In some other cases, i was pleasantly surprised. I guess first impressions are never accurate, but to be impressed so much after a few meetings is quite something. All these things that I do not necessarily wish to see in myself, such as insecurity, doubt and fear..., well I saw them in someone else, and I saw them in a very different way. Somewhat... beautifully? I don't know how to express exactly what I saw, but it made me feel as if, I shouldn't see them as negatively as I have. Maybe insecurity is the first step to self-confidence.

I found out that people are always centering everything on themselves (and who could blame them) but at different levels. Of course, it's impossible to center oneself completely on others but I also don't want to be one who focuses entirely on myself. If I can find the way to be balanced.... in other words, to be there for the others when they're in time of need without losing myself in the process, it would be quite an achievement. I feel like I am always doing too much or not enough. Learning process. Eventually I should master it right?
Keumerz @ 6:11 PM< [[ 0 comments ]]



So I can keep in touch with some friends for years and then we'll meet and things will be fine... Or I could just not keep in touch with some friends for years... and then we'll meet and things would STILL be fine. No problem, not at all. Confidence. I believe in the love I carry for them, in the love they bear for me and in the overall functioning of our relationship without having to be there constantly for each other....

And then on the other end, I don't get news from that person for a week and I panic.

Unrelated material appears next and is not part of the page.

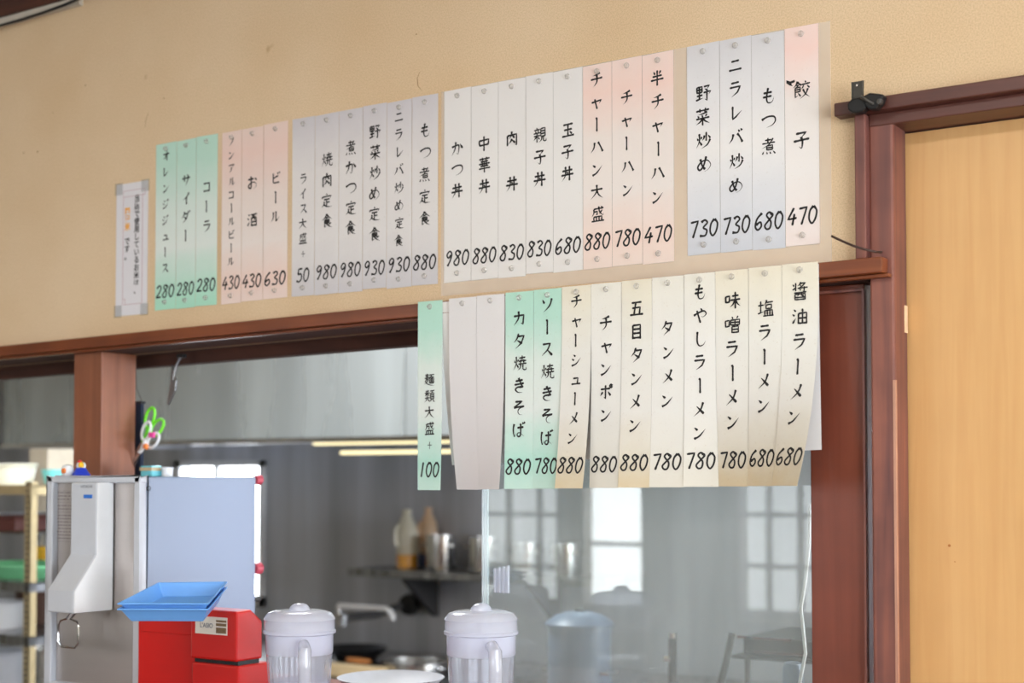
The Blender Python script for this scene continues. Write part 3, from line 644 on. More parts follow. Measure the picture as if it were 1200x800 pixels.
ROW = [  # px0, px1, paper, colour word, lettering, first and last character row, size, price, price row
 (182, 206, 'p_green', 'pale green', 'オレンジジュース', 183, 314, 12.5, '280', 341),
 (206.4, 229, 'p_green', 'pale green', 'サイダー', 211, 276, 15, '280', 338),
 (229.4, 254.2, 'p_green', 'pale green', 'コーラ', 219, 265, 15, '280', 333.5),
 (259.5, 282.5, 'p_pink', 'dusty pink', 'ノンアルコールビール', 166, 306, 11.5, '430', 331),
 (283, 308, 'p_pink', 'dusty pink', 'お酒', 213.6, 257.5, 17, '430', 328.7),
 (308.4, 336.7, 'p_pink', 'dusty pink', 'ビール', 208.7, 253.7, 15.5, '630', 325.8),
 (342, 368.3, 'p_grey', 'grey', 'ライス大盛+', 209.5, 297, 13, '50', 322),
 (368.7, 396.5, 'p_grey', 'grey', '焼肉定食', 187, 259, 17.5, '980', 318.5),
 (396.9, 424.6, 'p_grey', 'grey', '煮かつ定食', 173, 267, 17.5, '980', 315.6),
 (425, 452.7, 'p_grey', 'grey', '野菜炒め定食', 154.4, 274.5, 17.5, '930', 313.7),
 (453.1, 482.3, 'p_grey', 'grey', 'ニラレバ炒め定食', 136.8, 282, 14.5, '930', 310),
 (482.7, 513, 'p_grey', 'grey', 'もつ煮定食', 152.5, 256, 17.5, '880', 307),
 (520.4, 551.8, 'p_white', 'white', 'かつ丼', 174, 223, 18, '980', 302),
 (552.2, 583.6, 'p_white', 'white', '中華丼', 168, 218, 18, '880', 299),
 (584, 616, 'p_white', 'white', '肉丼', 162.5, 215, 18.5, '830', 295.6),
 (616.4, 648.2, 'p_white', 'white', '親子丼', 158, 209.6, 18.5, '830', 291),
 (648.6, 683, 'p_white', 'white', '玉子丼', 152, 203, 18.5, '680', 287.5),
 (683.4, 717.3, 'p_salmon', 'salmon pink', 'チャーハン大盛', 93, 251, 18, '880', 282.5),
 (717.7, 753, 'p_salmon', 'salmon pink', 'チャーハン', 113.8, 222, 17.5, '780', 278.3),
 (753.4, 790, 'p_salmon', 'salmon pink', '半チャーハン', 91, 230, 18.5, '470', 274),
 (806, 844.2, 'p_silver', 'silvery white', '野菜炒め', 109, 192, 20.5, '730', 267.5),
 (844.6, 881.8, 'p_silver', 'silvery white', 'ニラレバ炒め', 76, 217, 19.5, '730', 263.5),
 (882.2, 920.6, 'p_silver', 'silvery white', 'もつ煮', 112, 171, 20, '680', 258.5),
 (921, 960.8, 'p_rose', 'white and rose', '餃子', 105, 163.5, 22, '470', 252.5),
]
for k, (p0, p1, mt, cw, tx, c0, c1, sz, pr, pc) in enumerate(ROW):
    jz = random.uniform(-.0012, .0012)
    L = .360 if k < 3 else .358+random.uniform(-.001, .002)
    if k >= 20: L = .352
    slip(p0, p1, 2.172+jz, L, -.0012-.0005*(k % 2), M[mt], '', tx, c0, c1, sz, pr, pc, '%s paper menu slip lettered %s, priced %s, in the upper row' % (cw, tx, pr), UP, psize=16+.0085*(p0-180), tilt=random.uniform(-.001, .001))
bl_ = {o['label'].split('lettered ')[1].split(',')[0]: o for o in bpy.data.objects if 'lettered' in str(o.get('label', ''))}
m = MB(); P4 = [at(x, y, -.0023) for x, y in ((921.5, 94), (926, 95.5), (931, 93.5), (931.5, 96), (927, 98), (929, 101), (925, 100), (921.5, 97.5))]
m.add([(p[0], -.0023, p[2]) for p in P4]+[(p[0], -.0020, p[2]) for p in P4], [tuple(range(8)), tuple(range(8, 16))[::-1]]+[(i, (i+1) % 8, 8+(i+1) % 8, 8+i) for i in range(8)])
m.build('ink_blot', M['ink'], bl_['餃子'])
LOW = [
 (490, 518.5, 489.5, 516, 'p_mint', 'mint green', '麺類大盛+', 445, 521, 15, '100', 550),
 (526.3, 558.2, 535.5, 561, 'p_blank', 'blank white', '', 0, 0, 0, '', 0),
 (558.6, 591.2, 561, 584.7, 'p_blank', 'blank white', '', 0, 0, 0, '', 0),
 (592.4, 625.3, 590.7, 623.8, 'p_mint', 'mint green', 'カタ焼きそば', 373, 503.8, 19, '880', 546.5),
 (625.7, 658, 623.8, 653.6, 'p_mint', 'mint green', 'ソース焼きそば', 357, 513, 19, '780', 545.5),
 (658.4, 692.6, 650, 682.5, 'p_tan', 'cream and tan', 'チャーシューメン', 353, 513, 16.5, '880', 545),
 (693, 728, 690.6, 724, 'p_cream', 'cream white', 'チャンポン', 378.4, 486, 18.5, '880', 543.7),
 (728.4, 763.8, 724, 760.7, 'p_tan', 'cream and tan', '五目タンメン', 361, 498, 19, '880', 541.8),
 (764.2, 801.3, 760.7, 800.6, 'p_cream', 'cream white', 'タンメン', 384, 469, 18.5, '780', 540.7),
 (801.7, 837.8, 800.6, 842, 'p_cream', 'cream white', 'もやしラーメン', 342, 506.7, 19, '780', 539.5),
 (838.2, 876.8, 842.2, 876, 'p_tan', 'cream and tan', '味噌ラーメン', 351.6, 494, 20.5, '780', 538.6),
 (877.2, 915.8, 876, 906, 'p_tan', 'cream and tan', '塩ラーメン', 361, 475, 20, '680', 536.5),
 (916.2, 958.5, 904, 934, 'p_tan', 'cream and tan', '醤油ラーメン', 341, 489, 20.5, '680', 535),
]
for k, (p0, p1, b0, b1, mt, cw, tx, c0, c1, sz, pr, pc) in enumerate(LOW):
    yb = -.0325-.0005*(k % 2); xm = at((p0+p1)/2, 400, yb)[0]
    zt = zb(xm)+.002; Ls = .349
    if k == 0: lab = 'mint green paper menu slip lettered %s, priced 100, far left of the lower row' % tx
    elif k == 1: lab = 'blank white paper slip beside the mint green 100 slip, nearer to it'
    elif k == 2: lab = 'blank white paper slip touching the mint green カタ焼きそば slip'
    else: lab = '%s paper menu slip lettered %s, priced %s, in the lower row' % (cw, tx, pr)
    slip(p0, p1, zt, Ls, yb, M[mt], '', tx, c0, c1, sz, pr, pc, lab, LO, lower=(b0, b1), psize=18.5+.006*(p0-490))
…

Oh I don't literally panic as in starting the invasion of their mailbox by random mails of "where are u and what are u up to?"... But my heart feels insecure. I know the message I've been waiting for all week long will come. I know. But I still feel worried. I still feel unconfident. I still can't fully believe in me, in that person, in our relationship. Is it just that I hold that person in too high regards? Need a solution, real fast.
Keumerz @ 3:01 AM< [[ 0 comments ]]



So... I'm working in real estate (just temporarily) and so I should expect that kind of talk once in a while... But there comes this customer with her 18 year-old-son... and she starts telling us how important it is for him to get a house/condo/ first property by the time he's 25. Then my boss goes like, "Yeah that was my goal too, but I exceeded it by 2 years... Got my first at 27." THen the mother is like "Well 27 is still okay, you know as long as he gets it before he's 30. That's what life is like. You go towards your goal and you reach it as soon as you can. Positive ambition."

So then I'm thinking... Okay, I have no positive ambition then, I guess... I just turned 22. I'm going to graduate McGill as I'll turn 23. Then going to France for 2 years to do my master's. That goes all the way to 25. Now supposing I take a year right after to either go back to Korea or go to Japan. That's 26. Hmm. No way I can reach that goal of theirs....
Then I get a job... work for a few years... I hardly see how I'll get my first property by the time I'm 30... Unless I get married in between... But then what if I get kids? Gosh, I don't even wanna think about that time. So yeah, that "positive ambition" of theirs works for them, but not for everyone I guess...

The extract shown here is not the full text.